Polícia Federal prende o operador Lúcio Funaro e mira na Eldorado, braço de celulose da J&F Investimentos, dona da JBS e de propriedade da família Batista. Operação apura esquema de propina para liberação de recursos do Fundo de Investimentos do FGTS (FI-FGTS), administrado pela Caixa

 

5/9

Operação Greenfield

PF deflagra a operação que investiga suspeita de fraude nos maiores fundos de pensão do País (Banco do Brasil, Petrobrás, Correios, e Caixa). As irregularidades envolveriam a Eldorado, que faz parte do Grupo J&F

 

17/3

Operação Carne Fraca

Executivos do frigorífico JBS são presos sob suspeita de participação em esquema que seria liderado por fiscais agropecuários federais e empresários do agronegócio

 

13/01

2017

Operação Cui Bono?

Alvos são o ex-ministro Geddel Vieira Lima e o deputado cassado Eduardo Cunha (PMDB-RJ), que teriam participado de esquema de fraude na liberação de recursos da Caixa, segundo as investigações. Operação apura repasse de R$ 500 milhões para a J&F

 

12/5

Operação Bullish

Operação investiga aportes do BNDES no Grupo J&F. A Justiça emite um mandado de condução coercitiva de Joesley, mas a ordem não é cumprida porque o empresário está em Nova York, onde a família tem um apartamento

 

17/5

Conversa no Jaburu

O jornal O Globo revela que Joesley gravou o presidente Michel Temer em conversa em que teria dado aval para a compra do silêncio de Eduardo Cunha. Em delação a procuradores da Lava Jato, o empresário relata conversa, em 7 de março, no Palácio do Jaburu

 

18/05

Homologação e imunidade

O ministro Edson Fachin, do Supremo, homologa a delação da J&F. Pelo acordo, os colaboradores têm o benefício legal de não serem denunciados

 

 

20/05

Pronunciamento

Ao lado de ministros e parlamentares, Temer faz o segundo pronunciamento desde a divulgação dos áudios.
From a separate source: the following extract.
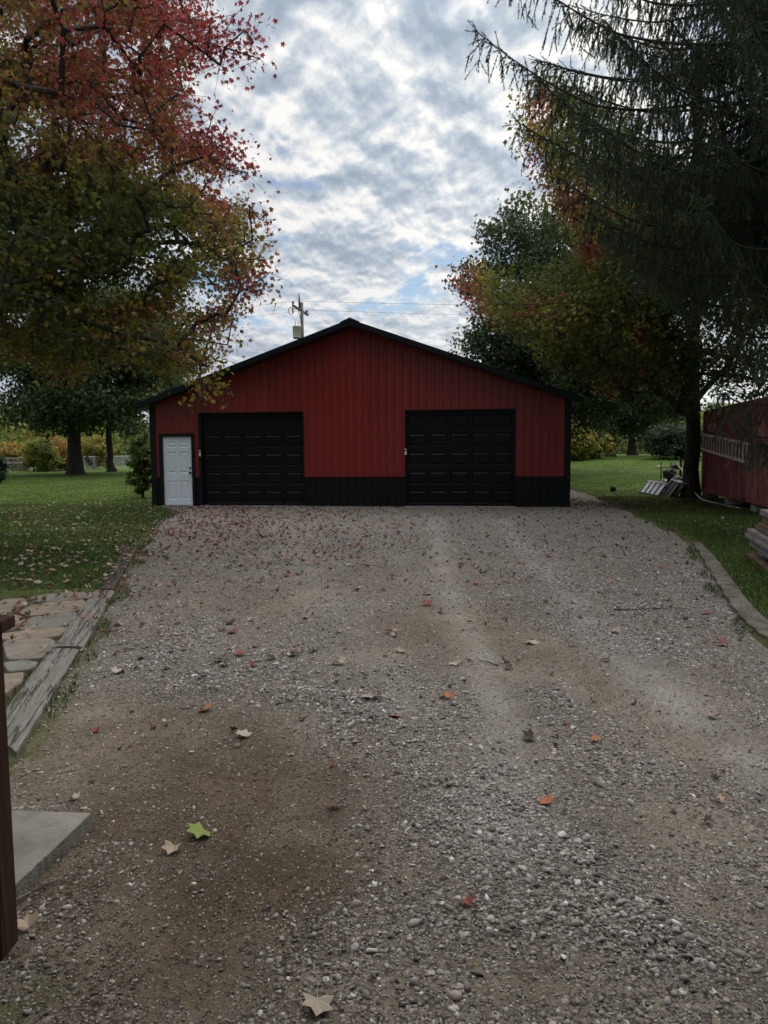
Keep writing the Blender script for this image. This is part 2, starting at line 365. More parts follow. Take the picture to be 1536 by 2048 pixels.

Ele diz que foi “vítima” de uma armação de “bandidos”

 

02/06

‘Homem da mala’

Ex-deputado Rodrigo Rocha Loures (PMDB-PR) é preso em Brasília. Loures, que foi assessor de Temer, é conhecido como o “homem da mala” por ter recebido da empresa de Joesley

R$ 500 mil

 

26/06

Denúncia

Com base na delação da J&F, o procurador-geral da República, Rodrigo Janot, denuncia Temer por corrupção passiva. O prosseguimento da acusação contra o presidente é barrado na Câmara dos Deputados

 

04/09

‘Omissão’

Janot determina abertura de investigação que pode levar à rescisão do acordo da J&F. A decisão tem como base áudio de conversa entre Joesley Batista e Ricardo Saud. A gravação envolve o ex-procurador da República Marcelo Miller, que teria atuado na delação do grupo

 

10/09

Prisão

Fachin determina a prisão de Joesley e Saud. O ministro também suspende os benefícios dos colaboradores. Os delatores se apresentam à PF em São Paulo

 

 

 

 

 

Rumo da JBS, maior empresa do grupo, é alvo de preocupação

Com prisão de Joesley, será mantida a tentativa de se antecipar no conflito com BNDES, sócio da companhia

Por: Renata Agostini / Cátia Luz

 
Renata Agostini
Cátia Luz
 
 

Com Joesley Batista preso, os rumos do maior grupo privado do País, o conglomerado J&F, ficarão nas mãos de Wesley Batista, um dos donos da companhia e o presidente da JBS. Delator ao lado do irmão Joesley, Wesley não é alvo da investigação pedida pelo procurador-geral da República, Rodrigo Janot, e não tem sua colaboração ameaçada. Ele terá de liderar o fechamento da venda de negócios, necessária para garantir a sobrevivência da holding e da JBS, enquanto tenta manter-se no cargo. Sócio dos Batista na JBS, o BNDES quer sacá-lo do posto.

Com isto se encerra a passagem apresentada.